GUEDEMANN, MORITZ (1835–1918), Austrian rabbi, historian, and apologete. Guedemann was born in Hildesheim, Prussia; he was ordained at the Breslau Jewish Theological Seminary, in 1862. Guedemann was appointed rabbi in Magdeburg in 1862. Four years later he went to Vienna as a maggid and in 1868 became a rabbi there. In matters of Jewish law and practice he took a conservative position, opposing, for example, the introduction of the organ and the omission of prayers relating to Zion, which contrasted with his liberal outlook in scholarly matters. In 1869 he was appointed head of the Vienna bet din and in 1891 became chief rabbi with Adolf *Jellinek and sole chief rabbi on the latter's death in 1894.

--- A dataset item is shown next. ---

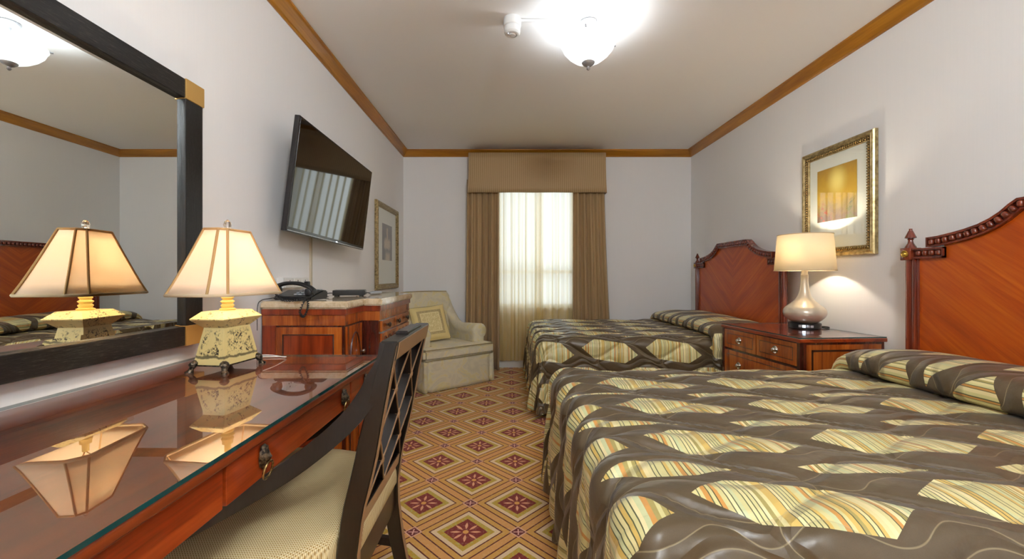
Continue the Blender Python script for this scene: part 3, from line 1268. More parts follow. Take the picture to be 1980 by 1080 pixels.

This period was one of rapid growth for the Vienna Jewish community and also of intensified political antisemitism. Guedemann played an active role in developing communal institutions. With Joseph Bloch he organized the Oesterreichisch-Israelitische Union (1886) and also helped found the *Israelitisch-Theologische Lehranstalt in 1893. Though Guedemann had not been trained as a historian, most of his numerous contributions to scholarship were in that field. His major work was Die Geschichte des Erziehungswesens und der Cultur der abendlaendischen Juden (3 vols., 1880–88), the first systematic attempt to examine some of the underlying trends and institutions of medieval Jewish life in terms of their non-Jewish milieu. Other works include Das juedische Unterrichtswesen waehrend der spanisch-arabischen Periode (1873) and Quellenschriften zur Geschichte des Unterrichts und der Erziehung bei den deutschen Juden (1892). During the final decades of his life Guedemann devoted an increasing amount of his scholarly output to the refutation of academic antisemitism. His Juedische Apologetik appeared in 1906.

[Ismar Schorsch]

Attitude to Zionism

When *Herzl was engaged in writing Der Judenstaat, he thought of three personages who would assist him in turning his idea into reality: Baron de *Hirsch, Baron *Rothschild, and Guedemann. It was to Guedemann that Herzl addressed one of his first letters (June 11, 1895) and his name appears frequently in Herzl's diary for the period in which Herzl began his preoccupation with political Zionism. In Herzl's eyes, Guedemann was not only Vienna's chief rabbi but one of the greatest authorities on Judaism, of which Herzl possessed only a very limited knowledge. But although opposed to the extreme Reform movement, Guedemann was in agreement with its attitude on the contemporary problem of the Jewish people. He could not understand why a Jew who had grown up among the German people and in the realm of its culture "should uproot himself by his own hands from the soil upon which he had grown," or, as he formulated it on one occasion, "Should I go from here, where the word Jew and all who bear that name are held up to shame, and leave the field to our enemies in order to form a majority in Palestine? No! A hundred thousand horses will not drag me from here, until I achieve revenge over the antisemites and joy over their downfall."

Over a period of many months, Herzl held meetings with Guedemann and exchanged letters with him. At the beginning, Guedemann was impressed by the idea of the Judenstaat and by its author; when the book came out, however, and caused a storm among the assimilationists, Guedemann's attitude underwent a decided change. For a while he wavered between support for Zionism and opposition to it; in the end, he published a book, Nationaljudentum (1897) in which he attacked Herzl's Judenstaat. In his book he sought to prove that not only was there no such thing as a Jewish people, but that it was the main task of the Jews to bring about the abolishment of nationalism. Both Herzl and *Nordau came out with sharp reactions to Guedemann's book.

[Getzel Kressel]

bibliography:

B. Wachstein, Bibliographie der Schriften Moritz Guedemanns (1931); T. Herzl, Complete Diaries, 5 (1960), index; J. Fraenkel (ed.), Jews of Austria (1967), 111–29; Yerushalmi, in: S. Federbush (ed.), Ḥokhmat Yisrael be-Ma'arav Eiropah (1958), 187–98; I. Schorsch, in: ylbi, 11 (1966), 42–66; J. Fraenkel, ibid., 67–82.